/---

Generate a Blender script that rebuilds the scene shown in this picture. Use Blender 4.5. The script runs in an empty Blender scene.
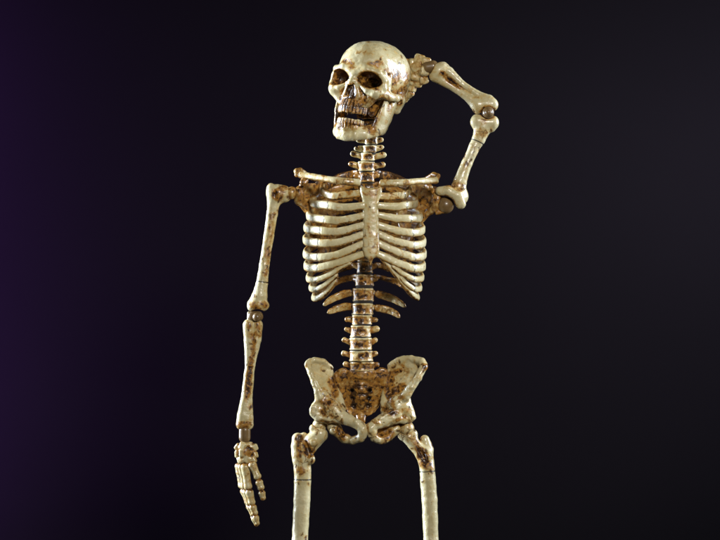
import bpy, math, random
import numpy as np
from mathutils import Vector

# ------------------------------------------------------------------ camera, world, lights, exposure
scene = bpy.context.scene
COL = scene.collection
U = 0.001                       # one model unit is a millimetre
FLOOR = -545.0                  # height of the table top in model units (z = 0 is the picture's centre)
DIST = 3.0


def wz(z):
    return (z - FLOOR) * U


cam_data = bpy.data.cameras.new('camera')
cam = bpy.data.objects.new('camera', cam_data)
COL.objects.link(cam)
cam.location = (0, -DIST, wz(0))
cam.rotation_euler = (math.radians(90), 0, 0)
cam_data.sensor_width = 36
cam_data.lens = 150
cam_data.clip_start = 0.05
cam_data.clip_end = 50
scene.camera = cam

world = bpy.data.worlds.new('World')
scene.world = world
world.use_nodes = True
wb = world.node_tree.nodes['Background']
wb.inputs[0].default_value = (0.5, 0.5, 0.7, 1)
wb.inputs[1].default_value = 0.010


def area(name, loc, target, energy, sx, sy, color, spread=180):
    d = bpy.data.lights.new(name, 'AREA')
    d.shape = 'RECTANGLE'
    d.size, d.size_y = sx, sy
    d.energy = energy
    d.color = color
    d.spread = math.radians(spread)
    o = bpy.data.objects.new(name, d)
    COL.objects.link(o)
    o.location = loc
    v = Vector(target) - Vector(loc)
    o.rotation_euler = v.to_track_quat('-Z', 'Y').to_euler()
    return o


CEN = (0, 0, wz(20))
area('front_softbox', (0.50, -1.75, wz(700)), (0, 0, wz(-40)), 3.7, 0.28, 0.28, (1.0, 0.97, 0.90), 70)
area('side_softbox_left', (-1.35, 0.40, wz(220)), CEN, 21, 0.34, 1.0, (0.72, 0.84, 1.0), 75)  # cool softbox from the left for the rim highlights
area('side_softbox_lamp', (1.35, 0.28, wz(380)), CEN, 6.8, 0.26, 0.8, (0.76, 0.86, 1.0), 75)

scene.view_settings.view_transform = 'Standard'
scene.view_settings.look = 'None'
scene.view_settings.exposure = 0
scene.view_settings.gamma = 1
scene.cycles.use_denoising = True
scene.cycles.max_bounces = 6


# ------------------------------------------------------------------ materials
def new_mat(name):
    m = bpy.data.materials.new(name)
    m.use_nodes = True
    nt = m.node_tree
    return m, nt, nt.nodes, nt.links, nt.nodes['Principled BSDF']


def bone_material():
    m, nt, N, L, P = new_mat('aged_bone')
    tc = N.new('ShaderNodeTexCoord')
    wash = N.new('ShaderNodeAttribute'); wash.attribute_name = 'wash'
    ink = N.new('ShaderNodeAttribute'); ink.attribute_name = 'ink'

    def noise(scale, detail, rough, dist=0.0, off=0.0):
        n = N.new('ShaderNodeTexNoise')
        n.inputs['Scale'].default_value = scale
        n.inputs['Detail'].default_value = detail
        n.inputs['Roughness'].default_value = rough
        n.inputs['Distortion'].default_value = dist
        if off:
            mp = N.new('ShaderNodeMapping')
            mp.inputs['Location'].default_value = (off, off * .7, -off)
            L.new(tc.outputs['Object'], mp.inputs[0]); L.new(mp.outputs[0], n.inputs['Vector'])
        else:
            L.new(tc.outputs['Object'], n.inputs['Vector'])
        return n.outputs['Fac']

    def math_(op, a, b=None, clamp=False):
        n = N.new('ShaderNodeMath'); n.operation = op; n.use_clamp = clamp
        for i, v in enumerate((a, b)):
            if v is None:
                continue
            if isinstance(v, (int, float)):
                n.inputs[i].default_value = v
            else:
                L.new(v, n.inputs[i])
        return n.outputs[0]

    def ramp(v, lo, hi, a=0.0, b=1.0):
        n = N.new('ShaderNodeMapRange'); n.interpolation_type = 'SMOOTHSTEP'
        L.new(v, n.inputs[0])
        for i, q in ((1, lo), (2, hi), (3, a), (4, b)):
            n.inputs[i].default_value = q
        return n.outputs[0]

    def mix(f, a, b):
        n = N.new('ShaderNodeMix'); n.data_type = 'RGBA'
        L.new(f, n.inputs[0])
        for i, v in ((6, a), (7, b)):
            if isinstance(v, tuple):
                n.inputs[i].default_value = v + (1,)
            else:
                L.new(v, n.inputs[i])
        return n.outputs[2]

    w = wash.outputs['Fac']
    n_big = noise(38, 4, .55, .3)
    n_mid = noise(170, 7, .66, .7, 3.1)
    n_fine = noise(300, 4, .6, .2, 7.7)
    n_grain = noise(900, 2, .5)
    base = mix(ramp(n_big, .3, .7), (0.54, 0.455, 0.235), (0.68, 0.605, 0.375))
    base = mix(ramp(n_fine, .35, .75, 0, .35), base, (0.50, 0.40, 0.20))
    # ochre wash: spreads with the wash attribute, its border broken by noise
    s = math_('ADD', w, math_('MULTIPLY', math_('SUBTRACT', n_mid, .5), 2.0))
    ochre = mix(ramp(n_fine, .35, .65), (0.42, 0.185, 0.024), (0.18, 0.062, 0.007))
    c = mix(ramp(s, .05, .40, 0, .75), base, (0.54, 0.35, 0.105))
    c = mix(ramp(s, .30, .62, 0, .92), c, ochre)
    # dark brown flakes inside the wash and a few on clean bone
    s2 = math_('ADD', math_('MULTIPLY', w, .36), n_mid)
    s2 = math_('ADD', s2, math_('MULTIPLY', math_('SUBTRACT', n_fine, .5), .5))
    c = mix(ramp(s2, .79, .85, 0, .92), c, (0.030, 0.011, 0.004))
    # crackle: thin brown veins that come and go
    vo = N.new('ShaderNodeTexVoronoi'); vo.feature = 'DISTANCE_TO_EDGE'; vo.inputs['Scale'].default_value = 95
    wv = N.new('ShaderNodeVectorMath'); wv.operation = 'MULTIPLY_ADD'
    nz = N.new('ShaderNodeTexNoise'); nz.inputs['Scale'].default_value = 130; nz.inputs['Detail'].default_value = 3
    L.new(tc.outputs['Object'], nz.inputs['Vector'])
    L.new(nz.outputs['Color'], wv.inputs[0]); wv.inputs[1].default_value = (.007, .007, .007); L.new(tc.outputs['Object'], wv.inputs[2])
    L.new(wv.outputs[0], vo.inputs['Vector'])
    vein = ramp(vo.outputs['Distance'], .015, .06, 1, 0)
    vein = math_('MULTIPLY', vein, ramp(math_('ADD', math_('MULTIPLY', w, .5), n_big), .66, .76, 0, .75))
    vein = math_('MULTIPLY', vein, ramp(w, .35, .6, 1, .15))
    c = mix(vein, c, (0.075, 0.028, 0.008))
    # small chips
    n_chip = noise(430, 2, .5, 0, 12.3)
    c = mix(math_('MULTIPLY', ramp(n_chip, .69, .73, 0, .85), ramp(n_mid, .5, .58)), c, (0.06, 0.025, 0.008))
    fl = N.new('ShaderNodeAttribute'); fl.attribute_name = 'fleck'
    c = mix(math_('MULTIPLY', fl.outputs['Fac'], ramp(n_fine, .25, .45, .4, 1)), c, (0.050, 0.018, 0.006))
    c = mix(ink.outputs['Fac'], c, (0.012, 0.009, 0.008))
    L.new(c, P.inputs['Base Color'])
    L.new(ramp(n_mid, .3, .7, .22, .36), P.inputs['Roughness'])
    P.inputs['Specular IOR Level'].default_value = .5
    P.inputs['Coat Weight'].default_value = .4
    P.inputs['Coat Roughness'].default_value = .16
    P.inputs['Subsurface Weight'].default_value = 0.0
    b = N.new('ShaderNodeBump'); b.inputs['Strength'].default_value = .55
    b.inputs['Distance'].default_value = .0012
    hsum = math_('ADD', math_('MULTIPLY', n_mid, .8), math_('ADD', math_('MULTIPLY', n_fine, .35), math_('MULTIPLY', n_grain, .06)))
    hsum = math_('SUBTRACT', hsum, math_('MULTIPLY', ramp(s2, .79, .85), .16))
    L.new(hsum, b.inputs['Height']); L.new(b.outputs[0], P.inputs['Normal'])
    return m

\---

**Goal of the exercise**
Repeat the lines exactly as they stand, from the opening line of the data through the line with "return (z - FLOOR) * U". Pictures stay out of the copy.

**Solution to the problem**
Generate a Blender script that rebuilds the scene shown in this picture. Use Blender 4.5. The script runs in an empty Blender scene.
import bpy, math, random
import numpy as np
from mathutils import Vector

# ------------------------------------------------------------------ camera, world, lights, exposure
scene = bpy.context.scene
COL = scene.collection
U = 0.001                       # one model unit is a millimetre
FLOOR = -545.0                  # height of the table top in model units (z = 0 is the picture's centre)
DIST = 3.0


def wz(z):
    return (z - FLOOR) * U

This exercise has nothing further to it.